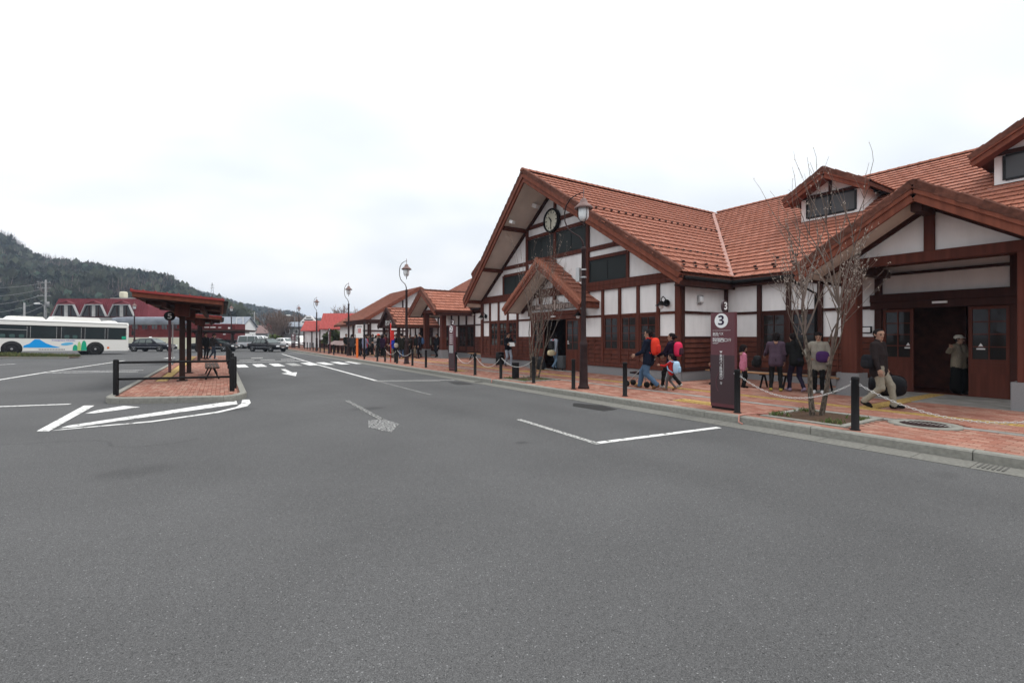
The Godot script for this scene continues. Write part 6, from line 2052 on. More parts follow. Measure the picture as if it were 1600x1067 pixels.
	# the crowd by the far porch and the bus queue
	var crowd := [
		[14.2, 32.0, -0.9, -0.3, 1.72, "man in a black suit with a light scarf between the far porch pillars", Color(0.012, 0.013, 0.016), Color(0.016, 0.016, 0.02), "short"],
		[12.5, 31.0, -0.8, 0.5, 1.78, "man in a dark blue coat with a blue rucksack before the far porch", Color(0.016, 0.019, 0.03), Color(0.016, 0.016, 0.02), "short"],
		[12.9, 32.8, -1.0, 0.0, 1.66, "person in black and tan trousers left of the blue rucksack", Color(0.014, 0.014, 0.014), Color(0.3, 0.24, 0.17), "bob"],
		[12.3, 33.4, -1.0, -0.2, 1.6, "short person in black with a pale scarf behind the second lamp post", Color(0.02, 0.02, 0.02), Color(0.03, 0.03, 0.03), "bob"],
		[11.4, 31.6, 0.2, 1.0, 1.74, "person in a black jacket with a white hood and blue jeans, seen from behind", Color(0.02, 0.02, 0.018), Color(0.07, 0.11, 0.2), "short"],
		[11.3, 33.0, -1.0, 0.3, 1.68, "man in a bright blue jacket and grey trousers by the red banner", Color(0.02, 0.06, 0.45), Color(0.2, 0.19, 0.15), "short"],
		[11.9, 35.2, -0.9, -0.5, 1.72, "tall person in black at the end of the bus queue", Color(0.013, 0.013, 0.013), Color(0.02, 0.02, 0.02), "short"],
		[11.6, 36.4, -1.0, 0.2, 1.7, "person in a dark plum coat in the bus queue", Color(0.06, 0.018, 0.04), Color(0.018, 0.018, 0.02), "bob"],
		[11.0, 36.0, 0.8, 0.6, 1.62, "person in a white and green top in the bus queue", Color(0.45, 0.55, 0.48), Color(0.3, 0.3, 0.24), "bob"],
		[10.8, 35.4, 0.6, -0.7, 1.6, "person carrying a lime green bag in the bus queue", Color(0.38, 0.35, 0.35), Color(0.25, 0.24, 0.2), "bob"],
		[10.3, 36.4, -0.2, 1.0, 1.6, "person in a red and white top in the bus queue", Color(0.5, 0.06, 0.1), Color(0.03, 0.035, 0.06), "bob"],
		[10.0, 35.6, 1.0, 0.4, 1.64, "person in a blue and white checked shirt in the bus queue", Color(0.28, 0.3, 0.42), Color(0.025, 0.03, 0.06), "short"],
		[10.1, 37.3, -1.0, 0.0, 1.7, "person in a bright orange-red cap and dark coat in the bus queue", Color(0.02, 0.02, 0.022), Color(0.02, 0.02, 0.025), "cap"],
		[9.8, 36.2, 0.4, 1.0, 1.66, "person in a black jacket right behind the steel post", Color(0.016, 0.016, 0.02), Color(0.02, 0.02, 0.03), "short"],
		[12.4, 38.2, -1.0, -0.3, 1.72, "person in a maroon jacket at the back of the bus queue", Color(0.14, 0.02, 0.03), Color(0.02, 0.02, 0.02), "short"],
		[11.3, 38.6, -1.0, 0.5, 1.68, "person in a grey coat at the back of the bus queue", Color(0.1, 0.1, 0.1), Color(0.02, 0.02, 0.02), "bob"],
		[9.9, 40.6, 0.2, -1.0, 1.74, "man in black left of the orange bus stop sign", Color(0.014, 0.014, 0.014), Color(0.016, 0.016, 0.016), "short"],
		[10.6, 41.6, 0.9, -0.5, 1.66, "person in a black coat and pale trousers by the notice boards", Color(0.016, 0.016, 0.018), Color(0.3, 0.29, 0.26), "bob"],
		[12.0, 34.4, -1.0, 0.4, 1.7, "man in a black parka behind the red banner", Color(0.012, 0.012, 0.013), Color(0.016, 0.016, 0.018), "short"],
		[12.6, 35.0, -0.7, -0.6, 1.64, "person in a dark green jacket behind the red banner", Color(0.02, 0.035, 0.022), Color(0.016, 0.016, 0.018), "bob"],
		[12.8, 36.6, -1.0, 0.1, 1.74, "tall person in a black coat under the shop porch", Color(0.013, 0.013, 0.014), Color(0.016, 0.016, 0.018), "short"],
		[11.7, 37.4, 0.3, -1.0, 1.66, "person in a navy coat in the middle of the bus queue", Color(0.014, 0.016, 0.03), Color(0.016, 0.016, 0.018), "bob"],
		[10.8, 38.0, -1.0, 0.3, 1.7, "person in a brown coat in the middle of the bus queue", Color(0.05, 0.03, 0.02), Color(0.016, 0.016, 0.018), "short"],
		[10.3, 38.9, 0.7, -0.7, 1.62, "person in a black hooded top near the orange sign", Color(0.012, 0.012, 0.012), Color(0.03, 0.03, 0.035), "bob"],
		[11.8, 39.6, -0.8, -0.3, 1.72, "person in charcoal at the far end of the bus queue", Color(0.02, 0.02, 0.022), Color(0.016, 0.016, 0.018), "short"],
		[12.6, 40.4, -1.0, 0.2, 1.68, "person in black under the slatted awning", Color(0.012, 0.012, 0.013), Color(0.02, 0.02, 0.02), "bob"],
		[9.7, 37.9, 0.2, 1.0, 1.7, "person in a black and white coat near the orange sign", Color(0.05, 0.05, 0.055), Color(0.014, 0.014, 0.016), "short"],
		[10.6, 34.2, -1.0, 0.2, 1.7, "person in black with a white cap brim near the crossing end of the queue", Color(0.014, 0.014, 0.015), Color(0.02, 0.02, 0.025), "cap"],
		[11.0, 34.6, 0.5, 0.9, 1.62, "person in a dark violet jacket seen from behind in the queue", Color(0.04, 0.02, 0.05), Color(0.02, 0.02, 0.022), "bob"],
		[10.6, 37.0, -0.8, 0.6, 1.72, "man in a dark olive jacket in the thick of the queue", Color(0.03, 0.03, 0.018), Color(0.02, 0.02, 0.022), "short"],
		[12.2, 36.0, -0.9, 0.1, 1.66, "person in a black jacket and pale cap in the thick of the queue", Color(0.013, 0.013, 0.014), Color(0.02, 0.02, 0.022), "short"],
		[13.0, 34.2, -1.0, -0.4, 1.7, "man in a dark brown coat beside the left pillar of the far porch", Color(0.035, 0.025, 0.02), Color(0.02, 0.02, 0.022), "short"],
		[10.9, 39.9, -0.6, 0.8, 1.68, "person in black and a red scarf at the tail of the queue", Color(0.016, 0.014, 0.014), Color(0.02, 0.02, 0.022), "bob"],
		[11.2, 42.6, -0.6, -0.8, 1.7, "far person in dark grey by the notice boards", Color(0.04, 0.04, 0.045), Color(0.02, 0.02, 0.02), "short"],
	]
	rng.seed = 404
	for q in crowd:
		var o := {"top": q[6], "pants": q[7], "style": q[8], "skin": skin, "cell": 0.034, "stride": rng.randf_range(0.0, 0.3), "la": [rng.randf_range(-0.1, 0.5), 0.14, rng.randf_range(0.2, 1.2), 0.0], "ra": [rng.randf_range(-0.2, 0.4), 0.14, rng.randf_range(0.2, 1.0), 0.0], "nod": rng.randf_range(0.0, 0.3), "coat": rng.randf_range(0.05, 0.2), "hat": Color(0.75, 0.07, 0.03)}
		if "white hood" in q[5]:
			o.collar = 4
			o.under = Color(0.7, 0.69, 0.66)
		if "scarf" in q[5]:
			o.collar = 4
			o.under = Color(0.5, 0.47, 0.4)
		p = person(q[5], P(q[0], 0.15, q[1]), yaw_to(q[2], q[3]), q[4], o, "people by the far porch and in the bus queue")
		if "blue rucksack before" in q[5]:
			bag("rucksack", "blue rucksack on the man before the far porch", "rucksack", back_at(p, 1.2, 0.19), Vector3(0.3, 0.45, 0.18), Color(0.05, 0.1, 0.2), Color(0.03, 0.06, 0.13))
		if "lime" in q[5]:
			bag("hand_bag", "lime green bag in the bus queue", "bag", p.transform * Transform3D(Basis(), Vector3(0.3, 0.82, 0.05)), Vector3(0.34, 0.36, 0.2), Color(0.38, 0.45, 0.04), Color(0.3, 0.38, 0.03), false)
	bag("hand_bag", "pale shoulder bag on the person with the white hood", "bag", Transform3D(Basis(), P(11.1, 1.05, 31.8)), Vector3(0.3, 0.32, 0.16), Color(0.42, 0.38, 0.33), Color(0.36, 0.3, 0.25), false)
	# waiting on the island
	person("man in a dark jacket and black cap leaning by the second shelter on the island", P(0.45, 0.15, 37.0), yaw_to(0.8, -0.5), 1.72, {"top": Color(0.03, 0.027, 0.024), "pants": Color(0.035, 0.04, 0.06), "style": "cap", "hat": Color(0.012, 0.012, 0.012), "lean": 0.18, "stride": 0.25, "cell": 0.03, "la": [0.5, 0.1, 0.8, 0.0], "shoe": Color(0.5, 0.5, 0.5)})
	person("person in black standing close behind the capped man on the island", P(0.1, 0.15, 37.8), yaw_to(0.6, -0.8), 1.74, {"top": Color(0.013, 0.013, 0.013), "pants": Color(0.015, 0.015, 0.017), "cell": 0.03})

# a point seen at picture column px (of 1600) and D metres along the view axis
func far_at(px, D, h := 0.0) -> Vector3:
	var X: float = (px - 800.0) / 745.0 * D
	return P(D * SA + X * CA, h, D * CA - X * SA)

func far_thing(called: String, label: String, category: String, px, D, h := 0.0, turn := 0.0, group := "") -> Node3D:
	# local +x runs to the right of the picture, +z towards the camera
	return thing(called, label, category, far_at(px, D, h), yaw_to(-SA, -CA) + turn, group)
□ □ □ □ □
What you will do
Collect the lines of the data that carry the word "picture".

Exercise solution
The Godot script for this scene continues. Write part 6, from line 2052 on. More parts follow. Measure the picture as if it were 1600x1067 pixels.
# a point seen at picture column px (of 1600) and D metres along the view axis
	# local +x runs to the right of the picture, +z towards the camera